Auch die von Ihnen angesprochene Grundgesetzänderung hat üblichen gesetzgeberischen Weg mit all seinen Beratungen und Diskussionen durchlaufen – auch innerparteilich wurde darüber ausführlich diskutiert.
Um auf Ihren dritten Punkt einzugehen: Die Bundesregierung führt keine Schattenhaushalte. Es gibt "Sondervermögen" oder "Sonderfonds", die als Teil des Bundeshaushaltes jährlich vom Parlament beschlossen werden und vollständig bekannt sind. Zudem sind Sondervermögen unter § 48 des Haushaltsgrundsätzegesetzes gesetzlich geregelt und können somit nicht zur Umgehung von Verschuldungsgrenzen genutzt werden. Beispiel hierfür ist u.a. das Bundeseisenbahnvermögen (seit 1. Januar 1994), das die Anteile des Bundes an der privatisierten Deutsche Bahn AG hält und die Gewinne aus den Dividenden der Deutschen Bahn an den ordentlichen Bundeshaushalt abführt.

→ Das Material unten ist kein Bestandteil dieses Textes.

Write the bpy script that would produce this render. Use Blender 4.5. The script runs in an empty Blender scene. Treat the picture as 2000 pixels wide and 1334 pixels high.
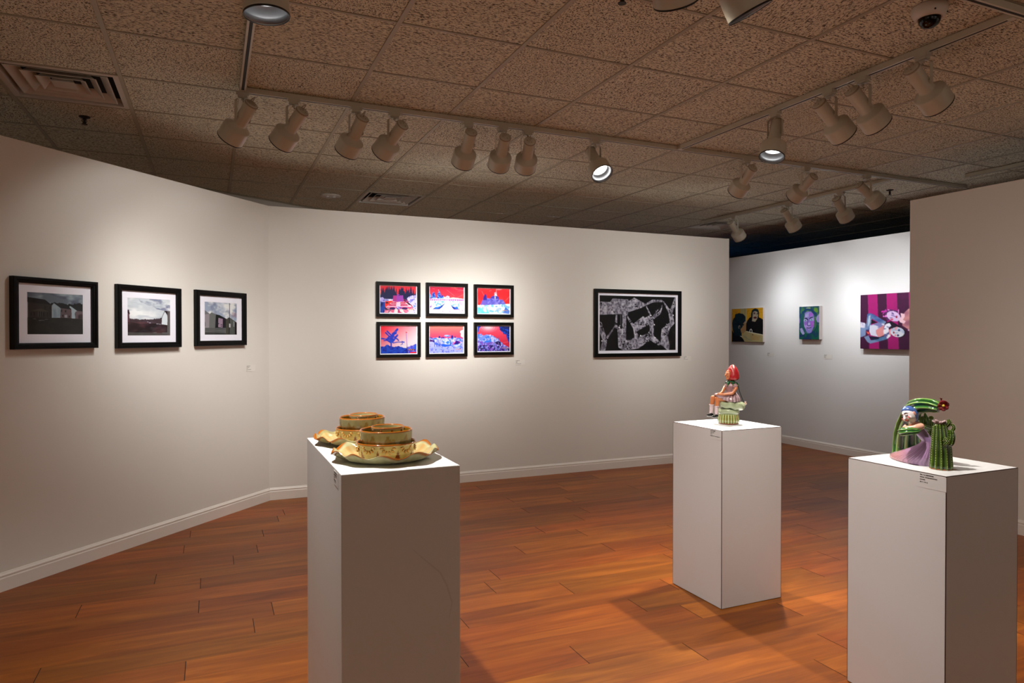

Ihre allgemeine Anmerkung zur Privatisierung, möchte ich so kommentieren: De facto liegt keine Privatisierung von Autobahnen vor und es wurden durch unser Zutun auch jegliche Hintertüren für nachträgliche Privatisierung geschlossen. Wir wissen, dass die Gesellschaft (wie ich auch) keine zunehmende Privatisierung von Institutionen des öffentlichen Raums, wie Kitas und Schulen, möchte. Auch ich bin dafür, Sorge zu tragen, dass auch künftig ausgeschlossen ist, öffentliche, vielleicht sogar Komponenten der Daseinsvorsorge zu privatisieren. Privates Kapital sucht private Gewinne… Ich suche den Vorteil für das Gemeinwesen.
Die Grundgesetzänderung ist Teil des neuen Bund-Länder-Finanzausgleichs, der sich den Umständen, in den wir heute leben, anpasst. Dabei stehen keine parteipolitischen Taktiken sondern die Bürger*innen im Vordergrund. So wurde mit dem Gesetzes-Paket die Ausweitung des Unterhaltsvorschusses für Alleinerziehende auf 18 Jahre erweitert und das Aufbrechen des Kooperationsverbotes im Bildungsbereich beschlossen.
Da es keine Privatisierung gegeben hat, wird es auch keine Mehrbelastung der Steuerzahler*innen zu Gunsten der Banken und Versicherungen geben. Die von Ihnen gefürchtete Umverteilung von unten nach oben findet demnach auch nicht statt. Ich halte die Gesetzesänderung für klug, denn sie gab uns – der SPD – die Möglichkeit zu belegen, dass soziale Gerechtigkeit unser zentrales Thema und Wurzel unseres Handelns ist. Soziale Gerechtigkeit bedeutet für mich auch, öffentliches Eigentum, das ja von allen Steuerzahler*innen bezahlt wurde, in öffentlichem Eigentum zu behalten.
Ich hoffe sehr, dass Ihnen meine Antwort weiterhilft.